• **Work to complete**: Start at the line containing "Build this scene", stop at the line containing "SC.view_settings.use_curve_mapping = False", and set down every line in that stretch exactly as written, and nothing else.

• **Given data**:
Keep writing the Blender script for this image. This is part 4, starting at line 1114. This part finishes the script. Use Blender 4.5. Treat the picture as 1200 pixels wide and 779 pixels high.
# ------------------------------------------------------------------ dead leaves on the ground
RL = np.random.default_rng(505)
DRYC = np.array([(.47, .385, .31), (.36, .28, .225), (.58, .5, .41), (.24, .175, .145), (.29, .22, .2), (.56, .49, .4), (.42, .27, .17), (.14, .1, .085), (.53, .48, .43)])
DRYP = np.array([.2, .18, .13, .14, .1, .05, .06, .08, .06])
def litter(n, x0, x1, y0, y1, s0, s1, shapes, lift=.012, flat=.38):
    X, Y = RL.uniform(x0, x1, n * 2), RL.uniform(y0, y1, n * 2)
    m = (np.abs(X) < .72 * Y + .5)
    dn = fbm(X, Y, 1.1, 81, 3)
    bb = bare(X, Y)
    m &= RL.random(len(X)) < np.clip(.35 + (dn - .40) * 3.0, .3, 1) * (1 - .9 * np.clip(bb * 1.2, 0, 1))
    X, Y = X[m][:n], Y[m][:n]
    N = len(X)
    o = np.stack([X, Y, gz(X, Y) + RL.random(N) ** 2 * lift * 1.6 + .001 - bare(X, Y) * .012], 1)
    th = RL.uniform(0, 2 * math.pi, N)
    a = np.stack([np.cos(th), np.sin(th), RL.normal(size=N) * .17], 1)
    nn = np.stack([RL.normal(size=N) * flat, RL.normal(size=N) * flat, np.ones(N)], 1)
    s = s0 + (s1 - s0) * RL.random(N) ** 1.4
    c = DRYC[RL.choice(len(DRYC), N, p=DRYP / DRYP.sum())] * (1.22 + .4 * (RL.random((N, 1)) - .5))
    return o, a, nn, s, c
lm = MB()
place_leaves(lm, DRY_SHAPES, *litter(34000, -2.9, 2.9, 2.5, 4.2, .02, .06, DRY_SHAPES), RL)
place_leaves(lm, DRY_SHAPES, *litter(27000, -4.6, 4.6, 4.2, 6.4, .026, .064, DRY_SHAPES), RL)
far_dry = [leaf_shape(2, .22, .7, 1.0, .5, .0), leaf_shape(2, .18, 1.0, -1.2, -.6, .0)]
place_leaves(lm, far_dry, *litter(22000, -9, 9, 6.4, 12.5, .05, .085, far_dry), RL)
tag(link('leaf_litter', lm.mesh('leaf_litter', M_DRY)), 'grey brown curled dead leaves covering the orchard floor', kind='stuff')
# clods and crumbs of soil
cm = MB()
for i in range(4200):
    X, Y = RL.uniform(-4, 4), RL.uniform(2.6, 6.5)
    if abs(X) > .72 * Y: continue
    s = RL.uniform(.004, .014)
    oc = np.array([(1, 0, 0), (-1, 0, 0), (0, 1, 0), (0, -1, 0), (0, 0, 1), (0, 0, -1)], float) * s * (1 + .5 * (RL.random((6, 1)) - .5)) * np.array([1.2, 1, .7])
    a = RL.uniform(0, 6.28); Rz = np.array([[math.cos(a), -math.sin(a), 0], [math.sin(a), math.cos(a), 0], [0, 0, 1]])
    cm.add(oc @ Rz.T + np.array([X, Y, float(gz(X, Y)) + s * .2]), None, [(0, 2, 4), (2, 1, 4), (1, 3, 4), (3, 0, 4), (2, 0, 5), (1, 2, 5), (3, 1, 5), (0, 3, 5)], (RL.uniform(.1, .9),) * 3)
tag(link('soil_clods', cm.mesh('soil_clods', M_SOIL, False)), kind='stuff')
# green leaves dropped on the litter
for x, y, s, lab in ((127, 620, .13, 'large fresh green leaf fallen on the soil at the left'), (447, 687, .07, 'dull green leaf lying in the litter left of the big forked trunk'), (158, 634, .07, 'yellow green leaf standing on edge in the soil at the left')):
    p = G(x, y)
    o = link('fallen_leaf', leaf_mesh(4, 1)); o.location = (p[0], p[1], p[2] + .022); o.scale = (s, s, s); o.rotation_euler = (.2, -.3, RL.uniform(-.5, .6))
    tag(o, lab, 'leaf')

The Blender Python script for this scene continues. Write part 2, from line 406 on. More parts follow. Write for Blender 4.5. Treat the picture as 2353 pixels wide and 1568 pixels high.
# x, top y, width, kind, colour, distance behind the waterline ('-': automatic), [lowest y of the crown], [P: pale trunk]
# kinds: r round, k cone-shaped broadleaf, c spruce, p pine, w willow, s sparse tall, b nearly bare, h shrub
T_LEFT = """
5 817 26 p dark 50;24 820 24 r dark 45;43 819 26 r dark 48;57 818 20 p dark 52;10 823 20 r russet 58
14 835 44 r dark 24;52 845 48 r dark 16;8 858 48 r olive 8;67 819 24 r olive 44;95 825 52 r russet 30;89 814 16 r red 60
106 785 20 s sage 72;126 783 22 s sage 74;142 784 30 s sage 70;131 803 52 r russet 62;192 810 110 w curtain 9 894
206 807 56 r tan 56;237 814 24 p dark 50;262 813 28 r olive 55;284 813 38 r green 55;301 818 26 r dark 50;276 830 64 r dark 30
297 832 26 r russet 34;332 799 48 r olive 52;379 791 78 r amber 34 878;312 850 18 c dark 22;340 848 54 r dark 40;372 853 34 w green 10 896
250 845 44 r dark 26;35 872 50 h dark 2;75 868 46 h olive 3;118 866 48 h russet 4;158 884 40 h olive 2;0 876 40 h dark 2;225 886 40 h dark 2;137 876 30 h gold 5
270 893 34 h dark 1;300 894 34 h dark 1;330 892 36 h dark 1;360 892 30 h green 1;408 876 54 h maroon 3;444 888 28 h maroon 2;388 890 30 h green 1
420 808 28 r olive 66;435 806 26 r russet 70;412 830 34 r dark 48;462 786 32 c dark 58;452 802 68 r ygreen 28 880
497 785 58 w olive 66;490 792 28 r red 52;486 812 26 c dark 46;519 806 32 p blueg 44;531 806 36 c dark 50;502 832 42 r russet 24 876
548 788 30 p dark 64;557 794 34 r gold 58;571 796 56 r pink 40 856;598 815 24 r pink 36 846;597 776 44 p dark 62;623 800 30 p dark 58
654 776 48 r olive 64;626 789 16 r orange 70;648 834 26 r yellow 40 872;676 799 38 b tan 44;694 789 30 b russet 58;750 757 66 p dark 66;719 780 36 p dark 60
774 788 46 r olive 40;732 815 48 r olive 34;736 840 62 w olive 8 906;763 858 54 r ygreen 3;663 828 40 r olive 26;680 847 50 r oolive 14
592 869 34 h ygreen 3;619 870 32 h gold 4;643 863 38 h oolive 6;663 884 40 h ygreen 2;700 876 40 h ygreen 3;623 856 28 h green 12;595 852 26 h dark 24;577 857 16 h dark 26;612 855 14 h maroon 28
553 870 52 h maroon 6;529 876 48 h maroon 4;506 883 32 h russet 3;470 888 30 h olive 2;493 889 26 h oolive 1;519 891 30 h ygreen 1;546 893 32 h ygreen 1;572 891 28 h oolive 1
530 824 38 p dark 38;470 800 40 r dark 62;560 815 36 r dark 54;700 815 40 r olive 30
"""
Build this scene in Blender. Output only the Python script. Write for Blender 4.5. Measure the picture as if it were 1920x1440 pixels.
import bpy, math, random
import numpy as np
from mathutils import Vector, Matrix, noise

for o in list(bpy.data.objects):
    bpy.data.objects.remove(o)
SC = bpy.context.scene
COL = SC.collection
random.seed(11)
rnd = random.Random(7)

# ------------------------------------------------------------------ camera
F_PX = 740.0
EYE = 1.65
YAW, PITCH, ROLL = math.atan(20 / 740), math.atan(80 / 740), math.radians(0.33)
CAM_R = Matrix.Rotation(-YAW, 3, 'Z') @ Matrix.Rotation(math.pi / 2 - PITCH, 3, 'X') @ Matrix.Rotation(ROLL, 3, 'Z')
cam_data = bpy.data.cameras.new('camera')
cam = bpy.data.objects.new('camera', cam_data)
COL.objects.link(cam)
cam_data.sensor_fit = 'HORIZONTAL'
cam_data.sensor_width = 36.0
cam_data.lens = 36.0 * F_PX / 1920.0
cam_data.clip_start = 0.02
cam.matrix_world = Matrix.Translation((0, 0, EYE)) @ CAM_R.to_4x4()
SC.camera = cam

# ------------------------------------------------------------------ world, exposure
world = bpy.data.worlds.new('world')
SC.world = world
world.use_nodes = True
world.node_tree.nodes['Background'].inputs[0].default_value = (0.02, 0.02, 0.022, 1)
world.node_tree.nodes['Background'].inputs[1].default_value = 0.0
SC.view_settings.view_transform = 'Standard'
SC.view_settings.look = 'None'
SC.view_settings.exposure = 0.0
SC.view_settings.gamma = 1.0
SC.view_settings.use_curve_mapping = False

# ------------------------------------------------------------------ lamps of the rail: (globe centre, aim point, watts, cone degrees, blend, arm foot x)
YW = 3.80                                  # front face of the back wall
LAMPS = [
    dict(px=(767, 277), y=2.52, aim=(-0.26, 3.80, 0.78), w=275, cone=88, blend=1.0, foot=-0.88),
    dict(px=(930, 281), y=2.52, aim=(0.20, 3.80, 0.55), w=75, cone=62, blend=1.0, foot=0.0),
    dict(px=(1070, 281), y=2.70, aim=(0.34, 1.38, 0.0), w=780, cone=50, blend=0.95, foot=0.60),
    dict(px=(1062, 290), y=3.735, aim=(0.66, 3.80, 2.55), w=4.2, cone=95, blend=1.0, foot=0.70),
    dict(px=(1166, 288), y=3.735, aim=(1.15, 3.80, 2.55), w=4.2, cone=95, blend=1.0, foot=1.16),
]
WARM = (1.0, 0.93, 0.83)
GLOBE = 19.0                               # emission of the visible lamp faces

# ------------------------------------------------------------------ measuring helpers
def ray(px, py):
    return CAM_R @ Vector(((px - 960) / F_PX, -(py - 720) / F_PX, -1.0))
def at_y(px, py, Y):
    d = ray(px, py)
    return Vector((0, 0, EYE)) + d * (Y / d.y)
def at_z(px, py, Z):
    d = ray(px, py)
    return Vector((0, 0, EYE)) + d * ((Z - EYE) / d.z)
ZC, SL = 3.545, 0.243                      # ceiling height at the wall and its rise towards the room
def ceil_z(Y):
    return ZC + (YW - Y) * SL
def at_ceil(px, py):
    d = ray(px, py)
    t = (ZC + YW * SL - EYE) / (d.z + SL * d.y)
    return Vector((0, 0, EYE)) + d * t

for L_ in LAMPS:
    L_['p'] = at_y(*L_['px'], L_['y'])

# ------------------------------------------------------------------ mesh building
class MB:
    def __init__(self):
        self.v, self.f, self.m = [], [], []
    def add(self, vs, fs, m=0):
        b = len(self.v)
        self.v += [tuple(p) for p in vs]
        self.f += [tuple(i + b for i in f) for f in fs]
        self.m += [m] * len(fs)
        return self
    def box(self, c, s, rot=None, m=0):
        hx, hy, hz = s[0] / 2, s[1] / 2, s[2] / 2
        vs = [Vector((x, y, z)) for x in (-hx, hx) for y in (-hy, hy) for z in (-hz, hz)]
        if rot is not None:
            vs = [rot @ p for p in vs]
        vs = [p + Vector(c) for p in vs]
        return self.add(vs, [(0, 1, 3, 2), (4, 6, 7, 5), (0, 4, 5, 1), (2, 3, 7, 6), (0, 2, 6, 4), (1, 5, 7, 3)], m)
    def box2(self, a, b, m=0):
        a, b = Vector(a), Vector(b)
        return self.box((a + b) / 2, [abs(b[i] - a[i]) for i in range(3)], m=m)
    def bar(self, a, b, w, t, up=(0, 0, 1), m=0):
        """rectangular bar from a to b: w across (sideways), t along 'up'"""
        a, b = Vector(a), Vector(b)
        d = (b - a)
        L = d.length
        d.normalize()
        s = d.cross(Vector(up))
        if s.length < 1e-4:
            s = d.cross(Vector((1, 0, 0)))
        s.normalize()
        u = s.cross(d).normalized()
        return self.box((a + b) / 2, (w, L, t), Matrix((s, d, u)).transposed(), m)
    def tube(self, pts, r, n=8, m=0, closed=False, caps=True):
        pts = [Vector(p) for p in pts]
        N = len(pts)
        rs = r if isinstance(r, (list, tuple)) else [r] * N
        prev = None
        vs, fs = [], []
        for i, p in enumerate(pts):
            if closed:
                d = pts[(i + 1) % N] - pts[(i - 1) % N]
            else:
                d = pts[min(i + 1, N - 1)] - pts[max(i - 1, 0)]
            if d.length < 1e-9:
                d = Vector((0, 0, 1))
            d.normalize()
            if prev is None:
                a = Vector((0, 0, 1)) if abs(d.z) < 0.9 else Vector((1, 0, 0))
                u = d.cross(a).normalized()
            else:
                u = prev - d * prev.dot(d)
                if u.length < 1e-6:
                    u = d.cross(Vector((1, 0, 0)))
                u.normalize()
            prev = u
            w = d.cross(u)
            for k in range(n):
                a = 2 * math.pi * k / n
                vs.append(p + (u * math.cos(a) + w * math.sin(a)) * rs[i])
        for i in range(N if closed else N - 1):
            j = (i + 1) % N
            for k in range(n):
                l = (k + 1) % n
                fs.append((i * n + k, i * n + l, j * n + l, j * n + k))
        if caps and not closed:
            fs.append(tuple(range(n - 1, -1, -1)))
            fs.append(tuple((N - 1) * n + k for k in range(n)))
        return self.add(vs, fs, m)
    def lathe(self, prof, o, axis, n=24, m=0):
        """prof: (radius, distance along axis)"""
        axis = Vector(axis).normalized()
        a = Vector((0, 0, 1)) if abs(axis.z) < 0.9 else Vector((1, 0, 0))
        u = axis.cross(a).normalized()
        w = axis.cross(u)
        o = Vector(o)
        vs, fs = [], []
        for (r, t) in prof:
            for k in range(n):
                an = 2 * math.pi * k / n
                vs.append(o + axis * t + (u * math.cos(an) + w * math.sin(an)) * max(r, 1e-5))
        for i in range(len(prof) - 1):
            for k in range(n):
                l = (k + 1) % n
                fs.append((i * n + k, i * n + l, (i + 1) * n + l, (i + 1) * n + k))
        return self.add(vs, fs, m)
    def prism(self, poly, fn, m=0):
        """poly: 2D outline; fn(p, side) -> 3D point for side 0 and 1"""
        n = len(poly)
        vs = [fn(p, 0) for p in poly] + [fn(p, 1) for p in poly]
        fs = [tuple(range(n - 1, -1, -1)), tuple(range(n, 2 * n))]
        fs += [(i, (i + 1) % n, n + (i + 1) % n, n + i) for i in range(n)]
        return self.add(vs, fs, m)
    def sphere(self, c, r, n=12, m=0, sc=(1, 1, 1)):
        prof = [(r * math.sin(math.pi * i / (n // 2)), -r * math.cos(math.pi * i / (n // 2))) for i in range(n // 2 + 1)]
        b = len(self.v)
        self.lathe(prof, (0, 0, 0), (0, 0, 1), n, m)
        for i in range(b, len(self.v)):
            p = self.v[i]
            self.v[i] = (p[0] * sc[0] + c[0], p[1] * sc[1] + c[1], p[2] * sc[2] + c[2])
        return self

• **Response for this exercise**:
Build this scene in Blender. Output only the Python script. Write for Blender 4.5. Measure the picture as if it were 1920x1440 pixels.
import bpy, math, random
import numpy as np
from mathutils import Vector, Matrix, noise

for o in list(bpy.data.objects):
    bpy.data.objects.remove(o)
SC = bpy.context.scene
COL = SC.collection
random.seed(11)
rnd = random.Random(7)

# ------------------------------------------------------------------ camera
F_PX = 740.0
EYE = 1.65
YAW, PITCH, ROLL = math.atan(20 / 740), math.atan(80 / 740), math.radians(0.33)
CAM_R = Matrix.Rotation(-YAW, 3, 'Z') @ Matrix.Rotation(math.pi / 2 - PITCH, 3, 'X') @ Matrix.Rotation(ROLL, 3, 'Z')
cam_data = bpy.data.cameras.new('camera')
cam = bpy.data.objects.new('camera', cam_data)
COL.objects.link(cam)
cam_data.sensor_fit = 'HORIZONTAL'
cam_data.sensor_width = 36.0
cam_data.lens = 36.0 * F_PX / 1920.0
cam_data.clip_start = 0.02
cam.matrix_world = Matrix.Translation((0, 0, EYE)) @ CAM_R.to_4x4()
SC.camera = cam

# ------------------------------------------------------------------ world, exposure
world = bpy.data.worlds.new('world')
SC.world = world
world.use_nodes = True
world.node_tree.nodes['Background'].inputs[0].default_value = (0.02, 0.02, 0.022, 1)
world.node_tree.nodes['Background'].inputs[1].default_value = 0.0
SC.view_settings.view_transform = 'Standard'
SC.view_settings.look = 'None'
SC.view_settings.exposure = 0.0
SC.view_settings.gamma = 1.0
SC.view_settings.use_curve_mapping = False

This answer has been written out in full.